• Stated task
Transcribe the material below exactly as it appears.

• Material provided
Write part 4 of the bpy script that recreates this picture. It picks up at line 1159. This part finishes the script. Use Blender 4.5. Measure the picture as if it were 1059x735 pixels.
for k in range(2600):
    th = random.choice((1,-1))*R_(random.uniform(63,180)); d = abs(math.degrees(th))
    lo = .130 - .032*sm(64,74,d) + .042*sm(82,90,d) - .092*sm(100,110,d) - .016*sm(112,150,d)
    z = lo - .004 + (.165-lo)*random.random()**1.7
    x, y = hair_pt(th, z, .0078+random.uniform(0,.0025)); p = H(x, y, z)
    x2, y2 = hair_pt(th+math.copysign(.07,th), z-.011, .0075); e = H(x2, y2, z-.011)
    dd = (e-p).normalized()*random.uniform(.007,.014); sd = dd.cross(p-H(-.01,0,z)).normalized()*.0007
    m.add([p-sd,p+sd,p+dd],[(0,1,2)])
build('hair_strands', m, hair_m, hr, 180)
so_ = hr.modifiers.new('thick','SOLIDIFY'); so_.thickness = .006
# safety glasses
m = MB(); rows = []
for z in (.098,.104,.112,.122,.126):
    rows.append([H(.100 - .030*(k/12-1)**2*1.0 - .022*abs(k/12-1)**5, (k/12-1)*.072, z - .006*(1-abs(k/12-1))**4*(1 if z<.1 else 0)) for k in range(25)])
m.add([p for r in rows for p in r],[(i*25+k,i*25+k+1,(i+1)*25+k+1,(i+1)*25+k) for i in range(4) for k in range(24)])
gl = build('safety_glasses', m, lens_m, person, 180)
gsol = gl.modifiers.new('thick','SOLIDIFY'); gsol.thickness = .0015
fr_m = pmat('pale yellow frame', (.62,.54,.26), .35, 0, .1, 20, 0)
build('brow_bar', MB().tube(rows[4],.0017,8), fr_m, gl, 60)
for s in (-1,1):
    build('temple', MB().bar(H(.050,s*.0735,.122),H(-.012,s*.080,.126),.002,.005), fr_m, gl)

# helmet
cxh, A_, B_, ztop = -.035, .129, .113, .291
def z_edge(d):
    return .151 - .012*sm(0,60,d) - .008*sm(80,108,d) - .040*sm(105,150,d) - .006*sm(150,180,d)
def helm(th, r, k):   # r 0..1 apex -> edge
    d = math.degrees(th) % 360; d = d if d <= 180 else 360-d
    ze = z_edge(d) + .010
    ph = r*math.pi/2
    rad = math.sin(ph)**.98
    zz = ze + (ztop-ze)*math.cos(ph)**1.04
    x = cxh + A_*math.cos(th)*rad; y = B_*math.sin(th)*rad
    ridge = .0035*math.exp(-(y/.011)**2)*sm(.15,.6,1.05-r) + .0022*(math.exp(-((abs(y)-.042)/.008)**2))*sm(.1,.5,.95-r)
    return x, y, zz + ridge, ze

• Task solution
Write part 4 of the bpy script that recreates this picture. It picks up at line 1159. This part finishes the script. Use Blender 4.5. Measure the picture as if it were 1059x735 pixels.
for k in range(2600):
    th = random.choice((1,-1))*R_(random.uniform(63,180)); d = abs(math.degrees(th))
    lo = .130 - .032*sm(64,74,d) + .042*sm(82,90,d) - .092*sm(100,110,d) - .016*sm(112,150,d)
    z = lo - .004 + (.165-lo)*random.random()**1.7
    x, y = hair_pt(th, z, .0078+random.uniform(0,.0025)); p = H(x, y, z)
    x2, y2 = hair_pt(th+math.copysign(.07,th), z-.011, .0075); e = H(x2, y2, z-.011)
    dd = (e-p).normalized()*random.uniform(.007,.014); sd = dd.cross(p-H(-.01,0,z)).normalized()*.0007
    m.add([p-sd,p+sd,p+dd],[(0,1,2)])
build('hair_strands', m, hair_m, hr, 180)
so_ = hr.modifiers.new('thick','SOLIDIFY'); so_.thickness = .006
# safety glasses
m = MB(); rows = []
for z in (.098,.104,.112,.122,.126):
    rows.append([H(.100 - .030*(k/12-1)**2*1.0 - .022*abs(k/12-1)**5, (k/12-1)*.072, z - .006*(1-abs(k/12-1))**4*(1 if z<.1 else 0)) for k in range(25)])
m.add([p for r in rows for p in r],[(i*25+k,i*25+k+1,(i+1)*25+k+1,(i+1)*25+k) for i in range(4) for k in range(24)])
gl = build('safety_glasses', m, lens_m, person, 180)
gsol = gl.modifiers.new('thick','SOLIDIFY'); gsol.thickness = .0015
fr_m = pmat('pale yellow frame', (.62,.54,.26), .35, 0, .1, 20, 0)
build('brow_bar', MB().tube(rows[4],.0017,8), fr_m, gl, 60)
for s in (-1,1):
    build('temple', MB().bar(H(.050,s*.0735,.122),H(-.012,s*.080,.126),.002,.005), fr_m, gl)

# helmet
cxh, A_, B_, ztop = -.035, .129, .113, .291
def z_edge(d):
    return .151 - .012*sm(0,60,d) - .008*sm(80,108,d) - .040*sm(105,150,d) - .006*sm(150,180,d)
def helm(th, r, k):   # r 0..1 apex -> edge
    d = math.degrees(th) % 360; d = d if d <= 180 else 360-d
    ze = z_edge(d) + .010
    ph = r*math.pi/2
    rad = math.sin(ph)**.98
    zz = ze + (ztop-ze)*math.cos(ph)**1.04
    x = cxh + A_*math.cos(th)*rad; y = B_*math.sin(th)*rad
    ridge = .0035*math.exp(-(y/.011)**2)*sm(.15,.6,1.05-r) + .0022*(math.exp(-((abs(y)-.042)/.008)**2))*sm(.1,.5,.95-r)
    return x, y, zz + ridge, ze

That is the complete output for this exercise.